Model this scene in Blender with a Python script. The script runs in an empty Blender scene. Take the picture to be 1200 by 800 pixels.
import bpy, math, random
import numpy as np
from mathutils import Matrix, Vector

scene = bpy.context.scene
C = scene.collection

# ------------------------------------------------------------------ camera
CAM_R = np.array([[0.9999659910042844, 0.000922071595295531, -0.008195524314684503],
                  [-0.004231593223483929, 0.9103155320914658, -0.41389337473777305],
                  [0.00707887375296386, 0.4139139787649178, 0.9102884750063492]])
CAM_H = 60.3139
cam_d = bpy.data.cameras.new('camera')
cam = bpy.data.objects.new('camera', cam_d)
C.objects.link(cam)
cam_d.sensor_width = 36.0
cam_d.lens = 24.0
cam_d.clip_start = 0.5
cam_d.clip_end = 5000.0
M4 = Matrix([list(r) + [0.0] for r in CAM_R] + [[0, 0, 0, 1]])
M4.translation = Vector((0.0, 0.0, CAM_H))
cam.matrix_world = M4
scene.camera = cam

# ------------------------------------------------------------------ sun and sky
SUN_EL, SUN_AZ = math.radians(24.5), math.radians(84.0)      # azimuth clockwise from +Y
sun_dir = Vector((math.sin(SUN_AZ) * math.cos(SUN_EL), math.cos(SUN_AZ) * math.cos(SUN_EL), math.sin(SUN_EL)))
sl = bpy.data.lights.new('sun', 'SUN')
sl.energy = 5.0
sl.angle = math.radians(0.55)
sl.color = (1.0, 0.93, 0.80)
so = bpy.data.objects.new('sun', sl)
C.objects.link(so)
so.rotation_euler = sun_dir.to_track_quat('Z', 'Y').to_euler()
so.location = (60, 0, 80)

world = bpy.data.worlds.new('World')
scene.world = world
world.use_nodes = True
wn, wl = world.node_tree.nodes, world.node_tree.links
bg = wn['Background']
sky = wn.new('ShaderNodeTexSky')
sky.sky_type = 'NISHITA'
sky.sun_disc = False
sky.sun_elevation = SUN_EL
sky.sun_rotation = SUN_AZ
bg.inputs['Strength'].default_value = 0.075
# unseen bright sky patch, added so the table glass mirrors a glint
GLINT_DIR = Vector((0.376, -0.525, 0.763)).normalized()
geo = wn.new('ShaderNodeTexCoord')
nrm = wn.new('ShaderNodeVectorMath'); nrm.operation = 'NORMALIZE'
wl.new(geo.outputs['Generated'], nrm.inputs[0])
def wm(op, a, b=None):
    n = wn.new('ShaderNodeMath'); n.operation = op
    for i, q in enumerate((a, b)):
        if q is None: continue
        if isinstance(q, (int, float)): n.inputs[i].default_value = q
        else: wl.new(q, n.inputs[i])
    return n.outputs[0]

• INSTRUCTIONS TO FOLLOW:
Reproduce the entire listing word for word.

• REPLY:
Model this scene in Blender with a Python script. The script runs in an empty Blender scene. Take the picture to be 1200 by 800 pixels.
import bpy, math, random
import numpy as np
from mathutils import Matrix, Vector

scene = bpy.context.scene
C = scene.collection

# ------------------------------------------------------------------ camera
CAM_R = np.array([[0.9999659910042844, 0.000922071595295531, -0.008195524314684503],
                  [-0.004231593223483929, 0.9103155320914658, -0.41389337473777305],
                  [0.00707887375296386, 0.4139139787649178, 0.9102884750063492]])
CAM_H = 60.3139
cam_d = bpy.data.cameras.new('camera')
cam = bpy.data.objects.new('camera', cam_d)
C.objects.link(cam)
cam_d.sensor_width = 36.0
cam_d.lens = 24.0
cam_d.clip_start = 0.5
cam_d.clip_end = 5000.0
M4 = Matrix([list(r) + [0.0] for r in CAM_R] + [[0, 0, 0, 1]])
M4.translation = Vector((0.0, 0.0, CAM_H))
cam.matrix_world = M4
scene.camera = cam

# ------------------------------------------------------------------ sun and sky
SUN_EL, SUN_AZ = math.radians(24.5), math.radians(84.0)      # azimuth clockwise from +Y
sun_dir = Vector((math.sin(SUN_AZ) * math.cos(SUN_EL), math.cos(SUN_AZ) * math.cos(SUN_EL), math.sin(SUN_EL)))
sl = bpy.data.lights.new('sun', 'SUN')
sl.energy = 5.0
sl.angle = math.radians(0.55)
sl.color = (1.0, 0.93, 0.80)
so = bpy.data.objects.new('sun', sl)
C.objects.link(so)
so.rotation_euler = sun_dir.to_track_quat('Z', 'Y').to_euler()
so.location = (60, 0, 80)

world = bpy.data.worlds.new('World')
scene.world = world
world.use_nodes = True
wn, wl = world.node_tree.nodes, world.node_tree.links
bg = wn['Background']
sky = wn.new('ShaderNodeTexSky')
sky.sky_type = 'NISHITA'
sky.sun_disc = False
sky.sun_elevation = SUN_EL
sky.sun_rotation = SUN_AZ
bg.inputs['Strength'].default_value = 0.075
# unseen bright sky patch, added so the table glass mirrors a glint
GLINT_DIR = Vector((0.376, -0.525, 0.763)).normalized()
geo = wn.new('ShaderNodeTexCoord')
nrm = wn.new('ShaderNodeVectorMath'); nrm.operation = 'NORMALIZE'
wl.new(geo.outputs['Generated'], nrm.inputs[0])
def wm(op, a, b=None):
    n = wn.new('ShaderNodeMath'); n.operation = op
    for i, q in enumerate((a, b)):
        if q is None: continue
        if isinstance(q, (int, float)): n.inputs[i].default_value = q
        else: wl.new(q, n.inputs[i])
    return n.outputs[0]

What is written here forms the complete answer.